Global oil markets are heading toward a long-awaited equilibrium, according to updated supply and demand data from the International Energy Agency.
The IEA said in its latest oil market report on Thursday that a rebalancing of supply and demand was starting to become evident from the supply and demand data that showed global oil supply was starting to look more measured.
Demand was resilient and a surplus of oil could start to shrink later this year, it added, CNBC reported.
"Global oil supplies rose 250,000 barrels a day in April to 96.2 million bpd, as higher OPEC output more than offset deepening non-OPEC declines," IEA said in its monthly report.
However, it noted that year-on-year, "world output grew by just 50,000 barrels a day in April versus gains of more than 3.5 million barrels a day a year ago" and noted that 2016 non-OPEC supply is forecast to drop by 800,000 barrels a day to 56.8 million bpd.

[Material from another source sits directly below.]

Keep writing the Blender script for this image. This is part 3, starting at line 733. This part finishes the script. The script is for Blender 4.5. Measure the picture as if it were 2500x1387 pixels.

Despite the higher output from the 13-member group, IEA noted that falling non-OPEC supply and rising demand could cause oil stock growth to decline in the latter half of the year helping the supply and demand dynamic–and crucially, oil prices–to return to a more stable footing.
IEA noted that OPEC crude output rose once again in April and that while Saudi output was steady near 10.2 million bpd, Iranian supply rose to 3.56 million barrels, a level last hit in November 2011 before sanctions were tightened.
The agency noted that oil stocks in the OECD (Organization for Economic Cooperation and Development, which includes most European nations, Australia and the US) declined for the first time in a year in February, lending support to the view that "the global supply surplus of oil will shrink dramatically later this year".
In terms of demand, IEA left its outlook for global oil demand growth in 2016 at a "solid" 1.2 million bpd, unchanged from last month.
It said India was the "star performer" in terms of oil demand growth, having imported 400,000 barrels a day higher in the first quarter from the same period of last year.